■ **Task to complete**
Please restate, exactly as written, the lines running from the beginning of the material through the line that has "C = scene.collection" in it.

■ **Data provided**

-- BEGIN --

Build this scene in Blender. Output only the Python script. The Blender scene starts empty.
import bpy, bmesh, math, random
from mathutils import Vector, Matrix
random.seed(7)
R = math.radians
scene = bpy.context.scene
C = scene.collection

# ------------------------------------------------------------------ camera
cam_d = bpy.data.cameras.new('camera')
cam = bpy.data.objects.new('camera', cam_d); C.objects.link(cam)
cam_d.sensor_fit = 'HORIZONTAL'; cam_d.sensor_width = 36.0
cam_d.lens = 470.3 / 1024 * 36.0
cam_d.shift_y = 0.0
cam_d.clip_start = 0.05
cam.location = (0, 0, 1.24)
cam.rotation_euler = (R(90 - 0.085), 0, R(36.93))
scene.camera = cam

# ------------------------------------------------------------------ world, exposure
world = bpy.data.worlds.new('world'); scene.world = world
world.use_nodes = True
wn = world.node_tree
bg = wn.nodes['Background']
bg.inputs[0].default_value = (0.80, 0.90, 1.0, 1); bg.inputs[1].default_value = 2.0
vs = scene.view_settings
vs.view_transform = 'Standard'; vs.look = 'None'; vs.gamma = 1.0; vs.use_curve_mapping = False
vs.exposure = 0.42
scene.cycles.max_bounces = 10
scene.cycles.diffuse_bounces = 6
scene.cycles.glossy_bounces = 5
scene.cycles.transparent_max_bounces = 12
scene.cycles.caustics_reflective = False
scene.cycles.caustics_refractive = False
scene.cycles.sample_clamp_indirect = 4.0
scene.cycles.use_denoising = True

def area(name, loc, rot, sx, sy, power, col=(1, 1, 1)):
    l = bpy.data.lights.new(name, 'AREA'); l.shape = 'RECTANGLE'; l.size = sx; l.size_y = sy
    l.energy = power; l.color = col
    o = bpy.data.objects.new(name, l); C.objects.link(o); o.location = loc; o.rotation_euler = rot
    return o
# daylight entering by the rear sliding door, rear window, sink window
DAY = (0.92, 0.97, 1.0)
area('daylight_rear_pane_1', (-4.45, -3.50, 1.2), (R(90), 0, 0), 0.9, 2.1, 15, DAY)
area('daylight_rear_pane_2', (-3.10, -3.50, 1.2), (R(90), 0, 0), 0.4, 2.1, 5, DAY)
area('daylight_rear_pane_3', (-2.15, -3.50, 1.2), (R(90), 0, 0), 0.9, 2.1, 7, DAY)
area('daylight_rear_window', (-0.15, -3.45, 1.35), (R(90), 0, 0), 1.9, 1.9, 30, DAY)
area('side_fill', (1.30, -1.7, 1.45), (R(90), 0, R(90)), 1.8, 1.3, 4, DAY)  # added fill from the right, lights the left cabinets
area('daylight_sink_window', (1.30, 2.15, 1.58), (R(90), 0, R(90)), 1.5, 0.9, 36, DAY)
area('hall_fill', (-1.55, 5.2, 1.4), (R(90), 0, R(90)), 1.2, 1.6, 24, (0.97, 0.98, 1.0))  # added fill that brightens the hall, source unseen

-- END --

■ **Expected output**
Build this scene in Blender. Output only the Python script. The Blender scene starts empty.
import bpy, bmesh, math, random
from mathutils import Vector, Matrix
random.seed(7)
R = math.radians
scene = bpy.context.scene
C = scene.collection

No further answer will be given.